**Given material**
▽
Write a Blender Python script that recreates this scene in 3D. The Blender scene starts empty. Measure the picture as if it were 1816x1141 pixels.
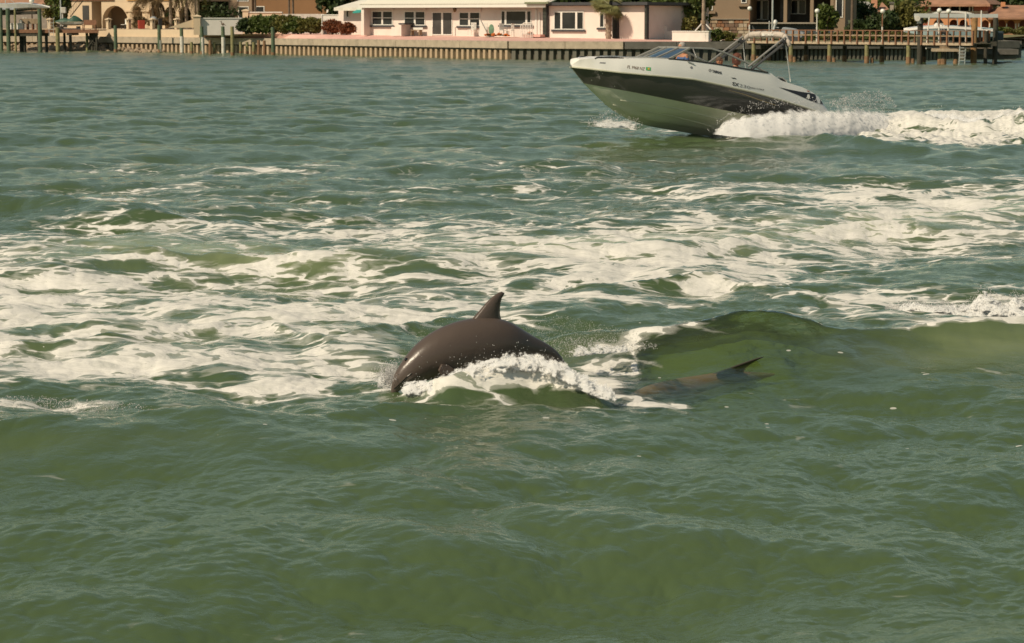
import bpy, bmesh, math, random
import numpy as np
from mathutils import Vector, Matrix, Euler, noise
from mathutils.bvhtree import BVHTree
random.seed(7)
RNG = np.random.default_rng(11)
R = math.radians
scene = bpy.context.scene
COL = scene.collection

# ---------------------------------------------------------------- camera
FPX, CX, CY, HOR, HCAM = 4200.0, 908.0, 570.5, 33.0, 3.05
PITCH = math.atan((CY - HOR) / FPX)
cam_data = bpy.data.cameras.new("camera")
cam = bpy.data.objects.new("camera", cam_data)
COL.objects.link(cam)
cam.location = (0, 0, HCAM)
cam.rotation_euler = (R(90) - PITCH, 0, 0)
cam_data.sensor_width = 36.0
cam_data.lens = 36.0 * FPX / 1816.0
cam_data.clip_start = 0.5
cam_data.clip_end = 6000
cam_data.dof.use_dof = True
cam_data.dof.focus_distance = 26.0
cam_data.dof.aperture_fstop = 9.0
scene.camera = cam

# ---------------------------------------------------------------- sky and sun
SUN = Vector((-0.60, -0.43, 0.68)).normalized()
world = bpy.data.worlds.new("World")
scene.world = world
world.use_nodes = True
wn = world.node_tree
bg = wn.nodes["Background"]
sky = wn.nodes.new("ShaderNodeTexSky")
sky.sky_type = 'NISHITA'
sky.sun_disc = False
sky.sun_elevation = math.asin(SUN.z)
sky.sun_rotation = math.atan2(SUN.x, SUN.y)
sky.air_density = 1.0
sky.dust_density = 0.6
sky.ozone_density = 1.0
wb = wn.nodes.new("ShaderNodeMix"); wb.data_type = 'RGBA'; wb.blend_type = 'MULTIPLY'; wb.inputs[0].default_value = 1.0
wb.inputs[7].default_value = (1.0, .98, .76, 1)   # the camera's warm white balance
wn.links.new(sky.outputs[0], wb.inputs[6]); wn.links.new(wb.outputs[2], bg.inputs[0])
bg.inputs[1].default_value = 0.068
sl = bpy.data.lights.new("sun", 'SUN')
sl.energy = 3.7
sl.angle = R(0.53)
sl.color = (1.0, 0.85, 0.645)
so = bpy.data.objects.new("sun", sl)
COL.objects.link(so)
so.location = (-40, -20, 60)
so.rotation_euler = SUN.to_track_quat('Z', 'Y').to_euler()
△
**What the task asks**
Scan the data above and copy every line with "scene" in it.

**Finished answer**
Write a Blender Python script that recreates this scene in 3D. The Blender scene starts empty. Measure the picture as if it were 1816x1141 pixels.
scene = bpy.context.scene
COL = scene.collection
scene.camera = cam
scene.world = world